» INFORMATION SUPPLIED
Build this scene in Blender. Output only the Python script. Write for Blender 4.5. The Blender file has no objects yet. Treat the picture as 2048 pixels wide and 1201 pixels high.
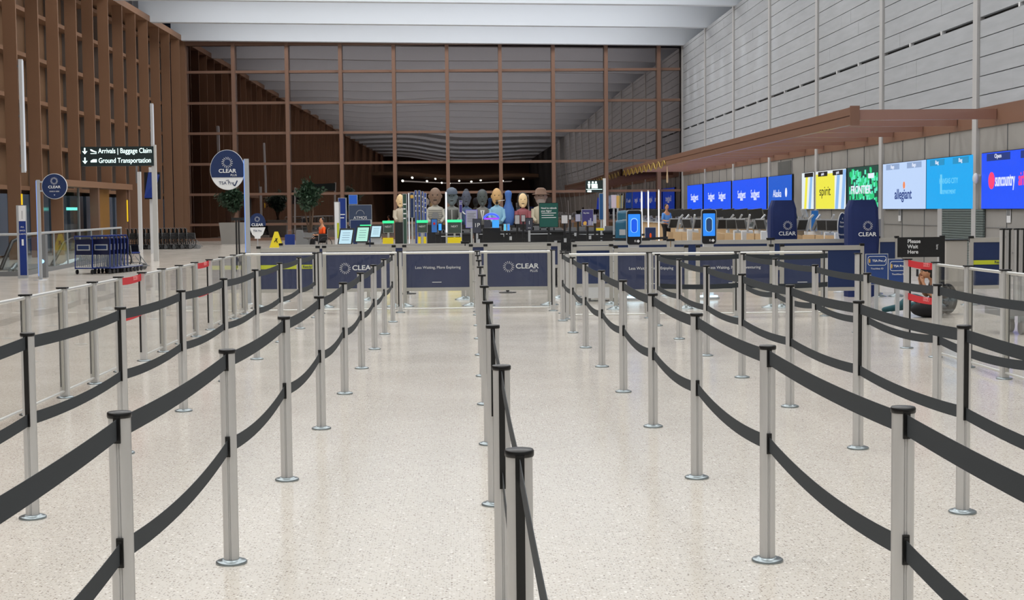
import bpy, math, random
from mathutils import Vector, Matrix
random.seed(7)
S = bpy.context.scene
C = S.collection
PI = math.pi

# ------------------------------------------------------------------ camera
F_PX, YAW, PIT, ROLL, CH = 2960.0, 0.029, 0.0612, -0.0095, 1.635
_F = Vector((math.sin(YAW)*math.cos(PIT), math.cos(YAW)*math.cos(PIT), -math.sin(PIT)))
_R = Vector((math.cos(YAW), -math.sin(YAW), 0)); _U = _R.cross(_F)
_R2 = _R*math.cos(ROLL)+_U*math.sin(ROLL); _U2 = -_R*math.sin(ROLL)+_U*math.cos(ROLL)
cd = bpy.data.cameras.new('camera'); cam = bpy.data.objects.new('camera', cd); C.objects.link(cam)
m = Matrix.Identity(4)
for i in range(3):
    m[i][0] = _R2[i]; m[i][1] = _U2[i]; m[i][2] = -_F[i]
m[2][3] = CH
cam.matrix_world = m
cd.sensor_width = 36; cd.lens = 36*F_PX/2048; cd.clip_end = 400; cd.clip_start = .05
S.camera = cam

def ray(x, y): return _F+_R2*((x-1024)/F_PX)+_U2*((600.5-y)/F_PX)
def onY(x, y, Y): d = ray(x, y); return Vector((0, 0, CH))+d*(Y/d.y)
def onX(x, y, X): d = ray(x, y); return Vector((0, 0, CH))+d*(X/d.x)
def onZ(x, y, z=0.): d = ray(x, y); return Vector((0, 0, CH))+d*((z-CH)/d.z)

# ------------------------------------------------------------------ world, exposure, hall lamps
w = bpy.data.worlds.new('night'); S.world = w; w.use_nodes = True
w.node_tree.nodes['Background'].inputs[0].default_value = (.02, .025, .04, 1)
w.node_tree.nodes['Background'].inputs[1].default_value = .15
S.view_settings.view_transform = 'Standard'; S.view_settings.look = 'None'
S.view_settings.gamma = 1; S.view_settings.use_curve_mapping = False
S.view_settings.exposure = 0.0
LAMP_W = 1080
def area(name, loc, sx, sy, watts, rot=(0, 0, 0), col=(1, .975, .94)):
    l = bpy.data.lights.new(name, 'AREA'); l.shape = 'RECTANGLE'; l.size = sx; l.size_y = sy; l.energy = watts; l.color = col
    o = bpy.data.objects.new(name, l); C.objects.link(o); o.location = loc; o.rotation_euler = rot
    return o
for Y in (-104, -88, -72, -56, -40, -24, -8, 0, 8, 16, 24, 32, 40, 48, 56, 64, 72, 80):
    area('coffer_lamp', (-2.0, Y, 12.9), 25, 3.0, LAMP_W)
area('soffit_fill_light', (-2.0, -98, 6.2), 20, 14, 500)  # unseen fill added under the back soffit to brighten its reflection in the glass

# ------------------------------------------------------------------ materials
def lin(c):
    r = []
    for v in c:
        v = v/255 if max(c) > 1 else v
        r.append(v/12.92 if v <= .04045 else ((v+.055)/1.055)**2.4)
    return (*r, 1)
MATS = {}
def mat(name, col, rough=.5, metal=0., emit=0., var=0., scale=8., bump=0., coat=0., spec=.5, stretch=None):
    if name in MATS: return MATS[name]
    m_ = bpy.data.materials.new(name); m_.use_nodes = True; nt = m_.node_tree; b = nt.nodes['Principled BSDF']
    c = lin(col)
    b.inputs['Base Color'].default_value = c; b.inputs['Roughness'].default_value = rough
    b.inputs['Metallic'].default_value = metal; b.inputs['Coat Weight'].default_value = coat
    b.inputs['Specular IOR Level'].default_value = spec
    if emit:
        b.inputs['Emission Color'].default_value = c; b.inputs['Emission Strength'].default_value = emit
        b.inputs['Base Color'].default_value = (.01, .01, .01, 1)
    tc = nt.nodes.new('ShaderNodeTexCoord'); n = nt.nodes.new('ShaderNodeTexNoise')
    n.inputs['Scale'].default_value = scale; n.inputs['Detail'].default_value = 5
    src = tc.outputs['Object']
    if stretch:
        mp = nt.nodes.new('ShaderNodeMapping'); mp.inputs['Scale'].default_value = stretch
        nt.links.new(src, mp.inputs['Vector']); src = mp.outputs['Vector']
    nt.links.new(src, n.inputs['Vector'])
    if var and not emit:
        mx = nt.nodes.new('ShaderNodeMix'); mx.data_type = 'RGBA'
        mx.inputs['A'].default_value = tuple(v*(1-var) for v in c[:3])+(1,)
        mx.inputs['B'].default_value = tuple(min(1, v*(1+var)) for v in c[:3])+(1,)
        nt.links.new(n.outputs['Fac'], mx.inputs['Factor']); nt.links.new(mx.outputs['Result'], b.inputs['Base Color'])
    else:
        mr = nt.nodes.new('ShaderNodeMapRange'); mr.inputs['To Min'].default_value = max(0, rough-.04); mr.inputs['To Max'].default_value = min(1, rough+.04)
        nt.links.new(n.outputs['Fac'], mr.inputs['Value']); nt.links.new(mr.outputs['Result'], b.inputs['Roughness'])
    if bump:
        bp = nt.nodes.new('ShaderNodeBump'); bp.inputs['Strength'].default_value = bump; bp.inputs['Distance'].default_value = .02
        nt.links.new(n.outputs['Fac'], bp.inputs['Height']); nt.links.new(bp.outputs['Normal'], b.inputs['Normal'])
    MATS[name] = m_
    return m_

def glass_mat(name, tint, gloss, rough, bump=0., bscale=.5):
    m_ = bpy.data.materials.new(name); m_.use_nodes = True; nt = m_.node_tree; nt.nodes.clear()
    out = nt.nodes.new('ShaderNodeOutputMaterial'); t = nt.nodes.new('ShaderNodeBsdfTransparent'); g = nt.nodes.new('ShaderNodeBsdfGlossy')
    t.inputs[0].default_value = tint; g.inputs['Roughness'].default_value = rough; g.inputs['Color'].default_value = (1, .90, .87, 1) if bump else (1, 1, 1, 1)
    mx = nt.nodes.new('ShaderNodeMixShader'); fr = nt.nodes.new('ShaderNodeLayerWeight'); fr.inputs['Blend'].default_value = .5
    pw = nt.nodes.new('ShaderNodeMath'); pw.operation = 'POWER'; pw.inputs[1].default_value = 5; nt.links.new(fr.outputs['Facing'], pw.inputs[0])
    ad = nt.nodes.new('ShaderNodeMath'); ad.operation = 'MULTIPLY_ADD'; ad.use_clamp = True; ad.inputs[1].default_value = .2 if name == 'guard_glass' else .5; ad.inputs[2].default_value = gloss
    nt.links.new(pw.outputs[0], ad.inputs[0]); nt.links.new(ad.outputs[0], mx.inputs[0])
    nt.links.new(t.outputs[0], mx.inputs[1]); nt.links.new(g.outputs[0], mx.inputs[2]); nt.links.new(mx.outputs[0], out.inputs[0])
    if bump:
        tc = nt.nodes.new('ShaderNodeTexCoord'); n = nt.nodes.new('ShaderNodeTexNoise'); n.inputs['Scale'].default_value = bscale; n.inputs['Detail'].default_value = 0
        bp = nt.nodes.new('ShaderNodeBump'); bp.inputs['Strength'].default_value = bump; bp.inputs['Distance'].default_value = .05
        nt.links.new(tc.outputs['Object'], n.inputs['Vector']); nt.links.new(n.outputs['Fac'], bp.inputs['Height']); nt.links.new(bp.outputs['Normal'], g.inputs['Normal'])
    MATS[name] = m_
    return m_

def floor_mat():
    m_ = bpy.data.materials.new('terrazzo'); m_.use_nodes = True; nt = m_.node_tree; b = nt.nodes['Principled BSDF']; L = nt.links.new
    tc = nt.nodes.new('ShaderNodeTexCoord')
    def vor(scale, thr0, thr1):
        v = nt.nodes.new('ShaderNodeTexVoronoi'); v.inputs['Scale'].default_value = scale; L(tc.outputs['Object'], v.inputs['Vector'])
        nz = nt.nodes.new('ShaderNodeSeparateColor'); L(v.outputs['Color'], nz.inputs[0])
        gt = nt.nodes.new('ShaderNodeMapRange'); gt.inputs['From Min'].default_value = thr0; gt.inputs['From Max'].default_value = thr0+.02
        L(nz.outputs[0], gt.inputs['Value'])
        ds = nt.nodes.new('ShaderNodeMapRange'); ds.inputs['From Min'].default_value = thr1; ds.inputs['From Max'].default_value = thr1*.6
        L(v.outputs['Distance'], ds.inputs['Value'])
        mu = nt.nodes.new('ShaderNodeMath'); mu.operation = 'MULTIPLY'; L(gt.outputs[0], mu.inputs[0]); L(ds.outputs[0], mu.inputs[1])
        return mu.outputs[0]
    n = nt.nodes.new('ShaderNodeTexNoise'); n.inputs['Scale'].default_value = .35; n.inputs['Detail'].default_value = 3; L(tc.outputs['Object'], n.inputs['Vector'])
    base = nt.nodes.new('ShaderNodeMix'); base.data_type = 'RGBA'
    base.inputs['A'].default_value = lin((208, 202, 192)); base.inputs['B'].default_value = lin((219, 213, 204)); L(n.outputs['Fac'], base.inputs['Factor'])
    cur = base.outputs['Result']
    for sc, t0, t1, col, st in ((80, .60, .42, (172, 158, 140), .75), (56, .78, .36, (124, 108, 94), .8), (90, .78, .38, (92, 84, 78), .8), (52, .86, .45, (248, 245, 238), .8)):
        mk = vor(sc, t0, t1); mu = nt.nodes.new('ShaderNodeMath'); mu.operation = 'MULTIPLY'; mu.inputs[1].default_value = st; L(mk, mu.inputs[0])
        mx = nt.nodes.new('ShaderNodeMix'); mx.data_type = 'RGBA'; L(mu.outputs[0], mx.inputs['Factor']); L(cur, mx.inputs['A']); mx.inputs['B'].default_value = lin(col)
        cur = mx.outputs['Result']
    L(cur, b.inputs['Base Color']); b.inputs['Roughness'].default_value = .16; b.inputs['Specular IOR Level'].default_value = .45
    rn = nt.nodes.new('ShaderNodeTexNoise'); rn.inputs['Scale'].default_value = 1.2; L(tc.outputs['Object'], rn.inputs['Vector'])
    mr = nt.nodes.new('ShaderNodeMapRange'); mr.inputs['To Min'].default_value = .10; mr.inputs['To Max'].default_value = .22; L(rn.outputs['Fac'], mr.inputs['Value']); L(mr.outputs[0], b.inputs['Roughness'])
    # fine straight joints between the poured bays
    br = nt.nodes.new('ShaderNodeTexBrick'); br.inputs['Scale'].default_value = 1; br.offset = 0
    return m_

M_floor = floor_mat()
M_post = mat('anodised_aluminium', (206, 206, 205), .38, .35, var=.03, scale=3)
M_strip = mat('black_plastic', (17, 18, 19), .35)
M_belt = mat('black_webbing', (44, 50, 55), .8, var=.12, scale=300)
M_chrome = mat('chrome', (150, 160, 164), .28, .8)
M_rail = mat('satin_rail', (214, 214, 210), .3, .5)
M_frame = mat('panel_frame', (190, 188, 182), .4, .4)
M_pane = glass_mat('clear_pane', (.97, .975, .97, 1), .02, .0)
M_wallglass = glass_mat('night_glass', (.35, .30, .29, 1), .24, .0, .30, .22)
M_guardglass = glass_mat('guard_glass', (.88, .92, .92, 1), .04, .0)
M_brown = mat('brown_louvre_metal', (138, 104, 80), .5, .1, var=.06, scale=.6, stretch=(1, 1, .3))
M_brown2 = mat('brown_panel', (122, 92, 66), .5, .1, var=.08, scale=.8)
M_mull = mat('bronze_mullion', (138, 108, 92), .4, .3)
M_rafter = mat('rafter_gloss', (176, 138, 124), .2, .45)
M_canopy = mat('canopy_bronze', (140, 106, 88), .32, .2, var=.05, scale=1)
M_dark = mat('dark_void', (22, 20, 20), .7)
M_white = mat('white_paint', (222, 224, 226), .5)
M_beam = mat('ceiling_paint', (214, 222, 232), .6, var=.02, scale=.4)
M_plank = mat('grey_stone_plank', (170, 174, 179), .6, var=.16, scale=2.2, bump=.15, stretch=(1, .35, 3.0))
M_conc = mat('grey_concrete', (150, 148, 144), .65, var=.10, scale=1.5)
M_pil = mat('pilaster_grey', (186, 186, 186), .5)
M_navy = mat('navy_vinyl', (24, 46, 92), .45, var=.06, scale=4)
M_navy2 = mat('navy_banner', (46, 56, 92), .45, var=.10, scale=2.2, bump=.9)
M_cover = mat('navy_cover_cloth', (14, 36, 92), .75, var=.1, scale=6, bump=.3)
M_letter = mat('white_lettering', (236, 238, 240), .5)
M_blackp = mat('black_powder_coat', (20, 21, 24), .45)
M_grey = mat('mid_grey', (120, 122, 124), .5)
M_yellow = mat('safety_yellow', (238, 216, 30), .5)
M_lime = mat('lime_band', (196, 206, 48), .5)
M_red = mat('red_webbing', (204, 26, 40), .6)
M_blueplas = mat('blue_plastic', (22, 52, 130), .4)
M_lowglass = mat('blue_grey_low_glass', (84, 98, 116), .15)
M_tan = mat('tan_laminate', (188, 160, 124), .5, var=.1, scale=3, stretch=(1, 1, 6))
M_silver = mat('silver_plastic', (186, 190, 194), .35, .3)
M_leaf = mat('dark_leaf', (52, 78, 58), .5, var=.3, scale=6)
M_bark = mat('bark', (86, 66, 50), .8)
M_teal = mat('teal_fabric', (40, 84, 92), .8, var=.1, scale=20)
M_blackcl = mat('black_fabric', (18, 18, 22), .85, var=.1, scale=20)
M_skin = mat('skin', (196, 142, 108), .55, var=.05, scale=5)
M_hair = mat('black_hair', (24, 18, 16), .6, var=.3, scale=40)
M_orange = mat('orange_fabric', (250, 92, 24), .8)
def glow(name, col, e): return mat(name, col, .4, emit=e)
M_tube = glow('lit_tube', (240, 244, 255), 1.6)
M_green = glow('green_led', (50, 225, 140), 1.5)
M_scr = glow('pale_screen', (190, 226, 240), 1.0)
M_scrb = glow('blue_screen', (60, 160, 255), 1.1)
M_glyph = glow('lit_glyph', (225, 255, 250), 2.2)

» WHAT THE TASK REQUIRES
Please restate the material above line by line, exactly, beginning at its first line and ending with the line that contains "def onZ(x, y, z=0.): d", without any pictures.

» EXERCISE OUTPUT
Build this scene in Blender. Output only the Python script. Write for Blender 4.5. The Blender file has no objects yet. Treat the picture as 2048 pixels wide and 1201 pixels high.
import bpy, math, random
from mathutils import Vector, Matrix
random.seed(7)
S = bpy.context.scene
C = S.collection
PI = math.pi

# ------------------------------------------------------------------ camera
F_PX, YAW, PIT, ROLL, CH = 2960.0, 0.029, 0.0612, -0.0095, 1.635
_F = Vector((math.sin(YAW)*math.cos(PIT), math.cos(YAW)*math.cos(PIT), -math.sin(PIT)))
_R = Vector((math.cos(YAW), -math.sin(YAW), 0)); _U = _R.cross(_F)
_R2 = _R*math.cos(ROLL)+_U*math.sin(ROLL); _U2 = -_R*math.sin(ROLL)+_U*math.cos(ROLL)
cd = bpy.data.cameras.new('camera'); cam = bpy.data.objects.new('camera', cd); C.objects.link(cam)
m = Matrix.Identity(4)
for i in range(3):
    m[i][0] = _R2[i]; m[i][1] = _U2[i]; m[i][2] = -_F[i]
m[2][3] = CH
cam.matrix_world = m
cd.sensor_width = 36; cd.lens = 36*F_PX/2048; cd.clip_end = 400; cd.clip_start = .05
S.camera = cam

def ray(x, y): return _F+_R2*((x-1024)/F_PX)+_U2*((600.5-y)/F_PX)
def onY(x, y, Y): d = ray(x, y); return Vector((0, 0, CH))+d*(Y/d.y)
def onX(x, y, X): d = ray(x, y); return Vector((0, 0, CH))+d*(X/d.x)
def onZ(x, y, z=0.): d = ray(x, y); return Vector((0, 0, CH))+d*((z-CH)/d.z)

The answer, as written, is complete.